Pompeo says Middle East Peace Plan to be unveiled 'within weeks'

US President Donald Trump’s administration decided to hold off on the Israeli-Palestinian peace plan after Israel found itself facing new elections, slated for 17 September, with the resignation of Trump’s adviser on the Middle East, Jason Greenblatt, casting doubt on the fate of the US-led initiative.

US Secretary of State Mike Pompeo has dismissed all speculations of a substantial delay in the announcement of the much-anticipated Israeli-Palestinian peace plan on Friday, saying the United States would present it within weeks.

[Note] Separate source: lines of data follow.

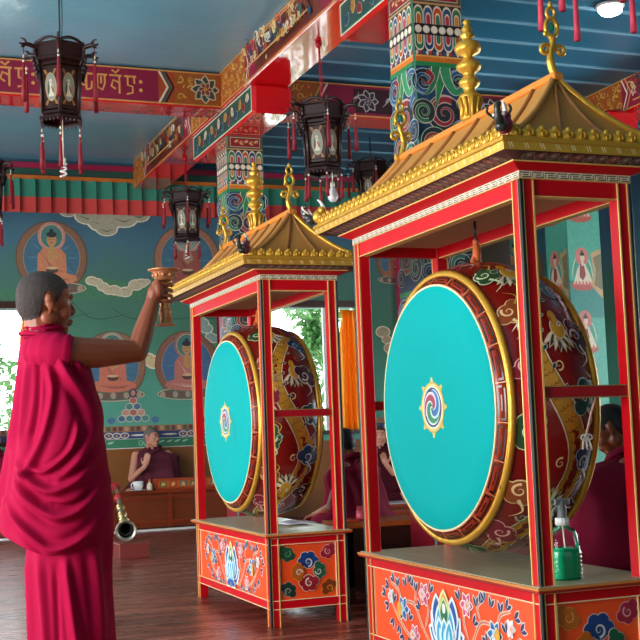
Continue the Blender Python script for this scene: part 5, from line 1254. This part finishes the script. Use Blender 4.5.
# hanging cord with a white knot in the near stand
r = empty('tied_cord', (2.56, 3.80, 1.18)); tag(r, 'thin pale cord with a white knot hanging below the middle rail of the near stand', 'cord')
bm = B(); tube(bm, [(0, -.02, .01), (-.012, 0, -.05), (-.035, 0, -.12), (-.04, 0, -.14)], .0045, 6); obj('cord', bm, mat('pale_pink_cord', 'd8a898', .6), r)
bm = B()
for k in (-1, 0, 1): tube(bm, smooth_pts([(-.038, 0, -.125), (-.04+k*.012, 0, -.15), (-.038+k*.02, 0, -.185)], 4), .004, 5)
for e in (-1, 1): tube(bm, [(-.038+.014*math.cos(t)*1+e*.01, 0, -.14+.01*math.sin(t)) for t in np.linspace(0, TAU, 12)], .0035, 5)
obj('white_knot', bm, WHITE, r)
# folded paper on far stand
bm = B(); N_ = 8; g = [[bm.verts.new((2.46+.2*i/N_, 7.0+.28*j/N_, .535+.006*math.sin(i*.9)*math.sin(j*.5)+.003)) for i in range(N_+1)] for j in range(N_+1)]
for j in range(N_):
    for i in range(N_): bm.faces.new((g[j][i], g[j][i+1], g[j+1][i+1], g[j+1][i])).smooth = True
o = obj('paper_sheet', bm, mat('bluish_white_paper', 'dcdce8', .7)); o.modifiers.new('thickness', 'SOLIDIFY').thickness = .002
tag(o, 'creased white paper sheet lying under the far drum on its table top', 'paper')
# side table, pink cup, book
r = empty('side_table', (3.2, 7.34, 0)); tag(r, 'small orange-brown table beside the far stand, carrying a pink cup', 'table')
obj('table_top', boxes((-.3, .3, -.2, .2, .47, .505), bev=.005), mat('orange_table_wood', 'a8541c', .35, var=.25, stretch=(1, 6, 1)), r)
obj('side_panel', boxes((-.28, .28, -.17, -.15, .1, .47)), DBROWN, r)
for x in (-.27, .23):
    for y in (-.17, .13): obj('leg', boxes((x, x+.04, y, y+.04, 0, .47)), DBROWN, r)
obj('lower_shelf', boxes((-.27, .27, -.16, .16, .1, .125)), BROWN, r)
r = empty('pink_cup', (3.11, 7.36, .505)); tag(r, 'small pink plastic cup on the orange-brown side table', 'cup')
obj('cup_body', lathe(B(), [(0, 0), (.032, 0), (.034, .03), (.03, .045), (.026, .08), (.023, .08), (.026, .045), (0, .01)], n=20), mat('pink_plastic', 'e85068', .35), r)
obj('cup_lid', lathe(B(), [(0, .08), (.027, .08), (.026, .092), (0, .094)], n=20), mat('pink_plastic', 'e85068', .35), r)
tag(obj('flat_tray', boxes((3.0, 3.2, 7.12, 7.26, .505, .515), bev=.003) if False else boxes((2.96, 3.05, 7.25, 7.4, .505, .52), bev=.003), mat('red_book_cover', 'c0402c', .5)), 'thin red booklet lying beside the pink cup on the side table', 'booklet')
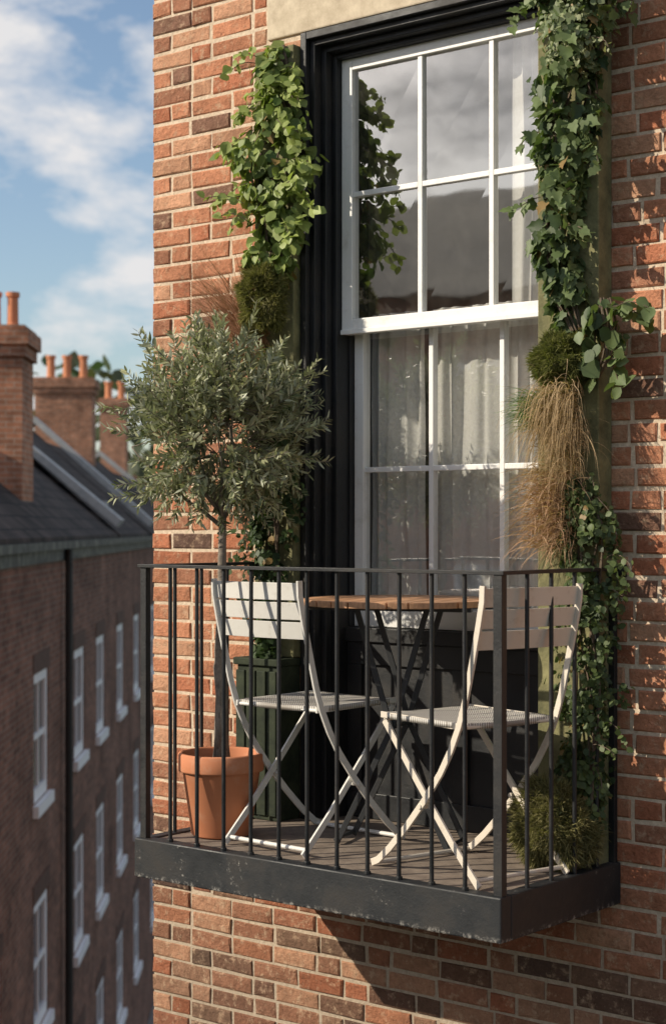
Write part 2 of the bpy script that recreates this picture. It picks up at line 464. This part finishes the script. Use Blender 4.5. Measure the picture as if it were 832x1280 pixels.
m.obj("slatted_top",M_teak,tb,bevel=.002)
m=MB()
for yy in (-.14,.14): m.box(-.31,.31,yy-.012,yy+.012,ZT-.038,ZT-.023)
for sy in (-.10,.10):
    m.sweep([(-.13,sy,ZT-.03),(.0,sy,.43),(.21,sy,.008)],(0,1,0),.009,.020)
    m.sweep([(.13,sy*.84,ZT-.03),(.0,sy*.84,.43),(-.21,sy*.84,.008)],(0,1,0),.009,.020)
for x in(-.21,.21): m.tube([(x,-.10,.02),(x,.10,.02)],.007,8)
m.tube([(0,-.11,.43),(0,.11,.43)],.008,8)
m.obj("folding_legs",m_paint("grey_metal",(.03,.032,.035),(.10,.09,.08),.4,.4,20),tb,bevel=.001)

# ------------------------------------------------------------ leaves engine
def leaf_template(kind):
    if kind=='lance':
        v=[(0,0,0),(.3,.5,.10),(.65,.42,.08),(1,0,-.05),(.65,-.42,.08),(.3,-.5,.10),(.3,0,0),(.65,0,0)]
        f=[(0,6,1),(6,7,2,1),(7,3,2),(0,5,6),(6,5,4,7),(7,4,3)]
    elif kind=='oval':
        v=[(0,0,0),(.18,.36,.08),(.5,.5,.12),(.8,.28,.02),(1,0,-.12),(.8,-.28,.02),(.5,-.5,.12),(.18,-.36,.08),(.45,0,-.02)]
        f=[(0,8,2,1),(8,4,3,2),(0,7,6,8),(8,6,5,4)]
    elif kind=='ivy':
        v=[(0,0,0),(-.10,.30,.05),(.15,.52,.10),(.36,.34,.05),(.58,.38,.03),(.72,.16,0),(1,0,-.12),(.72,-.16,0),(.58,-.38,.03),(.36,-.34,.05),(.15,-.52,.10),(-.10,-.30,.05),(.4,0,-.03)]
        f=[(0,12,2,1),(12,4,3,2),(12,6,5,4),(0,11,10,12),(12,10,9,8),(12,8,7,6)]
    return np.array(v,float),f
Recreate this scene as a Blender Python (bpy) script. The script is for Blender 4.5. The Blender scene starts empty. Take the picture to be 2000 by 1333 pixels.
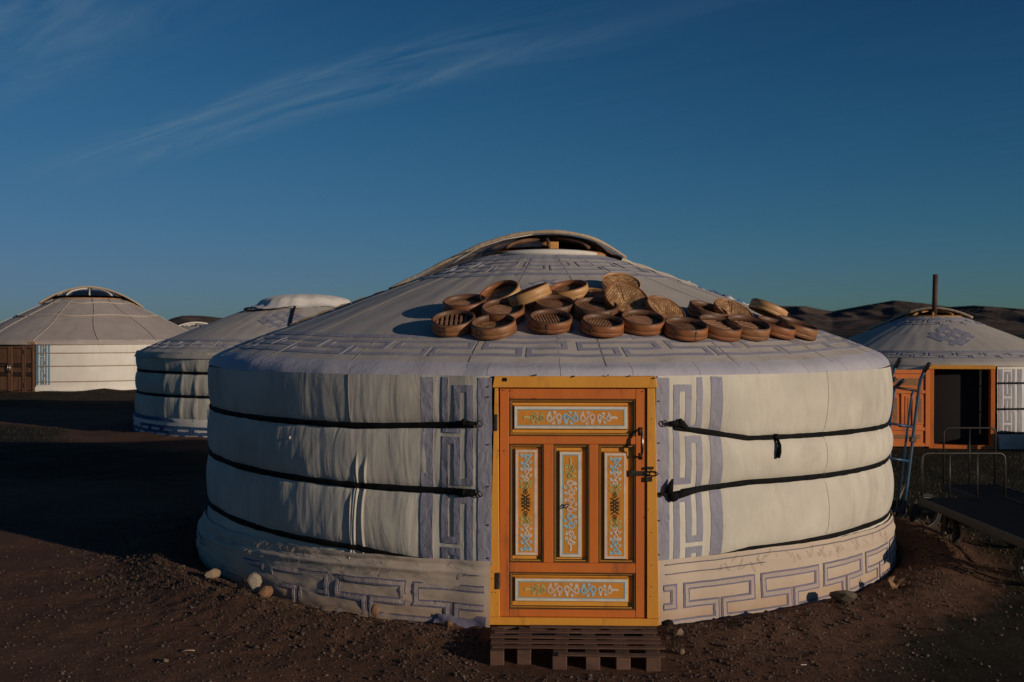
import bpy, bmesh, math, random
import numpy as np
from mathutils import Vector, Matrix, Euler
R_ = math.radians
random.seed(7)
rng = np.random.default_rng(11)
S = bpy.context.scene
COL = S.collection

# ------------------------------------------------------------------ camera
cd = bpy.data.cameras.new('camera'); cam = bpy.data.objects.new('camera', cd); COL.objects.link(cam)
cam.location = (0, 0, 1.75)
cam.rotation_euler = (R_(90 - 0.47), 0, 0)
cd.sensor_width = 36; cd.lens = 36.16; cd.clip_start = .1; cd.clip_end = 20000
cd.dof.use_dof = True; cd.dof.focus_distance = 6.6; cd.dof.aperture_fstop = 5.0
S.camera = cam
# ------------------------------------------------------------------ sun, sky, exposure
SUN_EL, SUN_ROT = 12.0, 127.5          # sun low behind the camera's right shoulder
sd = bpy.data.lights.new('sun', 'SUN'); sun = bpy.data.objects.new('sun', sd); COL.objects.link(sun)
sd.energy = 2.55; sd.angle = R_(.5); sd.color = (1, .83, .65)
az = R_(SUN_ROT); sv = Vector((math.sin(az)*math.cos(R_(SUN_EL)), math.cos(az)*math.cos(R_(SUN_EL)), math.sin(R_(SUN_EL))))
sun.rotation_euler = sv.to_track_quat('Z', 'Y').to_euler()
S.view_settings.view_transform = 'Standard'; S.view_settings.look = 'None'
S.view_settings.exposure = 0; S.view_settings.gamma = 1; S.view_settings.use_curve_mapping = False

W = bpy.data.worlds.new('World'); S.world = W; W.use_nodes = True
wn = W.node_tree.nodes; wl = W.node_tree.links; wn.clear()
def WN(t, **k):
    n = wn.new(t)
    for a, b in k.items(): setattr(n, a, b)
    return n
def wmath(op, a, b=None, c=None):
    n = WN('ShaderNodeMath', operation=op)
    for i, v in enumerate((a, b, c)):
        if v is None: continue
        if isinstance(v, (int, float)): n.inputs[i].default_value = v
        else: wl.new(v, n.inputs[i])
    return n.outputs[0]
sky = WN('ShaderNodeTexSky', sky_type='NISHITA', sun_disc=False, sun_elevation=R_(SUN_EL), sun_rotation=R_(SUN_ROT),
         altitude=1300, air_density=1.0, dust_density=1.0, ozone_density=4.0)
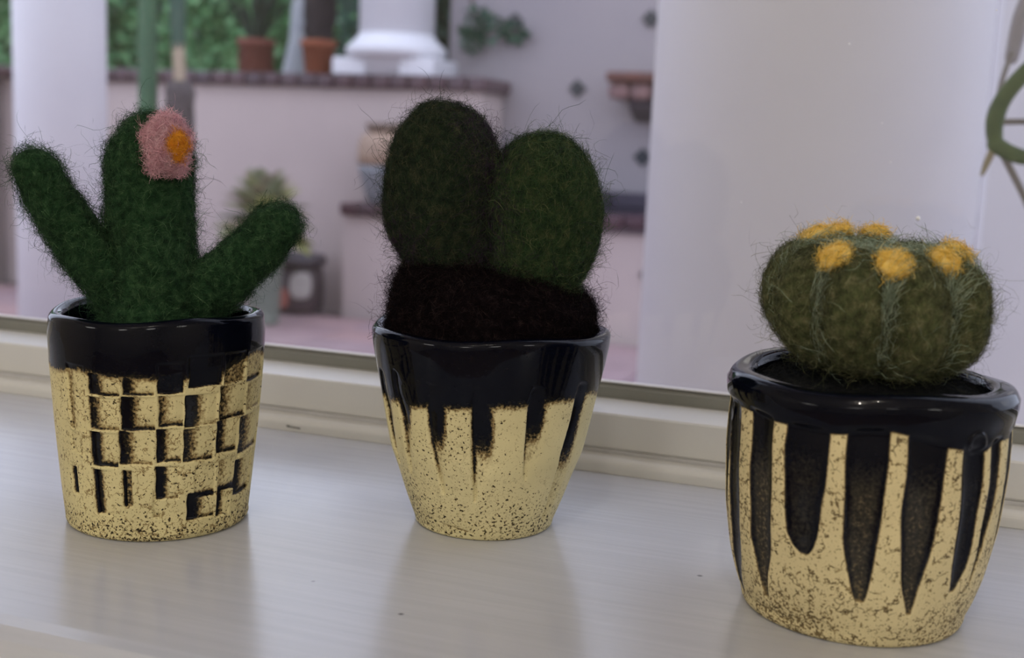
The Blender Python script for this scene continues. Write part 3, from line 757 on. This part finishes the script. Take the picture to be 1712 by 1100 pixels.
def flute(T, Zm, rows, soft_r, soft_l=.02):
    zs = np.array([r[0] for r in rows][::-1]); tl = np.array([r[1] for r in rows][::-1]); tr = np.array([r[2] for r in rows][::-1])
    L_ = np.interp(Zm, zs, tl); R_ = np.interp(Zm, zs, tr)
    vert = sstep(zs[0] - .6, zs[0] + 1.2, Zm) * (1 - sstep(zs[-1] - 1.2, zs[-1] + .6, Zm))
    ins = sstep(-soft_l, soft_l, T - L_) * (1 - sstep(-soft_r, soft_r, T - R_)) * vert
    a = np.clip((T - L_) / (R_ - L_ + 1e-6), 0, 1); b = (Zm - zs[0]) / (zs[-1] - zs[0])
    return ins, a, b

def mask_centre(T, Z):
    Zm = Z * 1000; g = np.zeros_like(T); dep = np.zeros_like(T)
    for i, rows in enumerate(FL_C):
        ins, a, b = flute(T, Zm, rows, .065)
        edge = np.exp(-(a / .22) ** 2)
        if i == 4: edge = np.maximum(edge, np.exp(-((1 - a) / .3) ** 2) * .4)
        fade = sstep(.15, .70, b)
        g = np.maximum(g, ins * np.maximum(fade, np.maximum(edge * .95, .30) * sstep(-.05, .30, b)))
        dep = np.maximum(dep, ins * (.0005 + .0011 * np.exp(-(a / .5) ** 2)))
    band_z = np.interp(T, [-3.2, -1.16, -.75, -.53, -.35, -.14, .06, .3, .54, .8, 1.19, 3.2], [47, 46.4, 46.9, 47.8, 48, 49.1, 48.7, 49.9, 49.8, 51, 50.8, 48])
    band = sstep(-5.0, 2.2, Zm - band_z + .8 * snoise(T, Z, 16, 5))
    g = np.maximum(g, band); dep = dep * (1 - .45 * band)
    low = 1 - sstep(4, 26, Zm)
    sm_z = np.interp(T, [-.8, -.73, -.39, -.16, .0], [6.5, 5.5, 4.2, 3.1, 2.6])
    smear = np.exp(-((Zm - sm_z) / .55) ** 2) * sstep(-.8, -.5, T) * (1 - sstep(-.25, -.05, T))
    g = np.maximum(g, smear * .55); dep = dep + smear * .0003
    sp = .28 + .5 * low + .25 * snoise(T, Z, 5, 9)
    return np.clip(g, 0, 1), dep, np.clip(sp, 0, 1)

# ---- right pot: broad drips and deep flutes
FL_R = [[(60.2,-1.27,-1.06),(46.3,-1.23,-1.),(29.2,-1.2,-1.),(15.4,-1.25,-1.05),(2.8,-1.28,-1.19)],[(61.9,-.9,-.66),(50.,-.86,-.63),(33.6,-.84,-.62),(25.,-.85,-.63),(19.9,-.81,-.64),(7.7,-.73,-.69)],[(59.6,-.53,-.21),(53.3,-.53,-.21),(45.4,-.51,-.21),(37.2,-.51,-.24),(30.6,-.49,-.26),(27.4,-.44,-.28),(24.9,-.36,-.32)],[(60.3,-.11,.17),(51.8,-.1,.17),(40.,-.1,.16),(32.,-.08,.15),(25.4,-.05,.14),(18.6,-.01,.12),(13.9,.04,.1)],[(59.6,.28,.57),(52.7,.28,.56),(41.,.29,.54),(33.,.3,.54),(28.9,.31,.53),(19.6,.36,.49),(10.6,.43,.46)],[(60.,.68,.89),(52.2,.69,.89),(40.3,.7,.89),(32.1,.71,.89),(23.6,.73,.88),(16.8,.76,.8)],[(59.,.96,1.09),(51.1,.96,1.09),(38.9,.98,1.1),(30.8,.97,1.05),(18.,.98,1.)]]
for t in (-3.05, -2.65, -2.25, -1.85, -1.5, 1.25, 1.6, 2.0, 2.4, 2.8):
    FL_R.append([(60, t, t + .27), (45, t, t + .26), (25, t + .05, t + .2), (12, t + .1, t + .14)])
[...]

“We’ve been consulting broadly throughout the region for two and a half years now and I think in the coming weeks we’ll announce our vision,” Pompeo said, according to AFP.

"And hopefully the world... will see that as a building block, a basis on which to move forward," he added, responding to a question at Kansas State University.

Pompeo called peace in the Middle East "a difficult problem, one that ultimately those two peoples will have to resolve for themselves, but we've worked hard on that".

Pompeo’s comments come in the wake of the unexpected resignation on 3 September of US President Donald Trump’s adviser on the Middle East, and one of the key architects of the “deal of the century”, Jason Greenblatt. Greenblatt is an Orthodox Jew from Teaneck, New Jersey, one of the most Jewish communities in the United States, and attended Yeshiva University before obtaining his law degree from NYU.

According to the White House, Greenblatt had originally intended to serve in his capacity of special envoy for two years, but stayed on longer due to the procrastination over the roll-out of the peace plan.

On Thursday Greenblatt, a father of six, cited personal reasons in leaving, and said he was "incredibly grateful to have been part of a team that drafted a vision for peace”, as he added he was looking forward to returning to New Jersey with his family.

President Trump's Jewish son-in-law Jared Kushner, his aide Avi Berkowitz (who once studied at an Orthodox seminary in Jerusalem) and US Ambassador to Israel David Friedman will continue to work on the US peace plan.

‘Deal of the Century’ pushed back

Earlier, on 18 August, Donald Trump said he would likely wait until after Israel's 17 September elections to release the peace plan.

“I probably will wait, but we may put out pieces of it,” Trump said, adding that “peace between the Israelis and the Palestinians” is the “toughest deal of all.”

US President Donald Trump’s Middle East peace plan was originally set to be unveiled over the summer, but was delayed when the Israeli prime minister Benjamin Netanyahu failed to form a coalition following the April election and called a fresh vote.

In June, the White House revealed details of the economic portion of the proposed plan, offering a $50 billion investment initiative that would establish a global investment fund to boost the Palestinian and neighbouring Arab states' economies, as well as to finance a $5 billion dollar transportation corridor linking the West Bank and the Gaza Strip.

While Tel Aviv has welcomed the plan, the Palestinian side has repeatedly stated that it refuses to consider the US administration an honest broker for negotiations since President Trump’s declaration recognising Jerusalem as Israel’s capital in late 2017 and relocation of the US embassy to the city.

The Palestinian Authority (PA), which views Jerusalem as the capital of a future Palestinian state, has also claimed the US Middle East peace plan is biased in Israel’s favour.